The yuan reached its highest level against the dollar in eight months in the benchmark offshore non-deliverable forwards (NDFs) on Wednesday after the US currency tumbled on global markets. The yuan's rise in the NDFs also reflected renewed international pressure for it to rise as US lawmakers planned new legislation to push for further yuan appreciation.
But in a sign that Beijing may not be ready to allow the yuan to rise sharply in the near term, the Chinese central bank on Wednesday set the yuan's daily mid-point weaker than where the market expected. It failed to reflect the dollar's global weakness and guided spot yuan slightly lower.
"The central bank appears to have ignored the dollar's weakness on global markets," said a dealer at an Asian bank in Shanghai, adding that it seemed as if the central bank might not allow the yuan to move stronger than 6.8200 this week. One-year dollar/yuan NDFs fell to an eight-month low of 6.7025 bid on Wednesday.
Its lowest level since September 2, and implied yuan appreciation of 1.81 percent over the next 12 months from the day's spot mid-point, the strongest implied yuan appreciation since early September. This was the second time the yuan has hit an eight-month high in the benchmark NDFs since the start of this month.
The US dollar index hit a four-month low in Asian trade on Wednesday, facing renewed selling amid a recovery in risk appetite that has curbed safe-haven buying of dollars. In the United States, a bipartisan group of US lawmakers planned to make another effort this year to curb imports from China by allowing US companies to seek duties on goods from countries that allegedly manipulate their currency.

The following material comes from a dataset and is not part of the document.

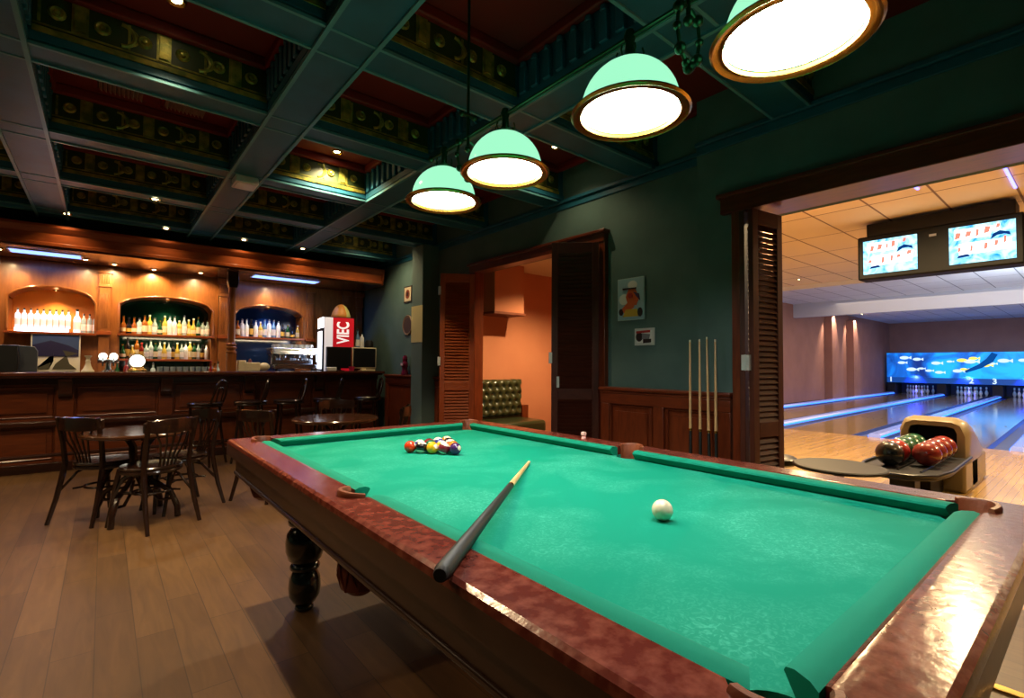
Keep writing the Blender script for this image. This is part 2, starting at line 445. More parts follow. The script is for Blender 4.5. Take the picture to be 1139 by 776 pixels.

Senator Debbie Stabenow, a Michigan Democrat, and Senator Jim Bunning, a Kentucky Republican, planned to introduce legislation on Wednesday. "By illegally subsidising its exports through the undervaluation of its currency by 30 percent or more, China has distorted their gains from trade, created barriers to free and fair trade, harmed US industries, and has destroyed millions of US jobs," they said in a press release.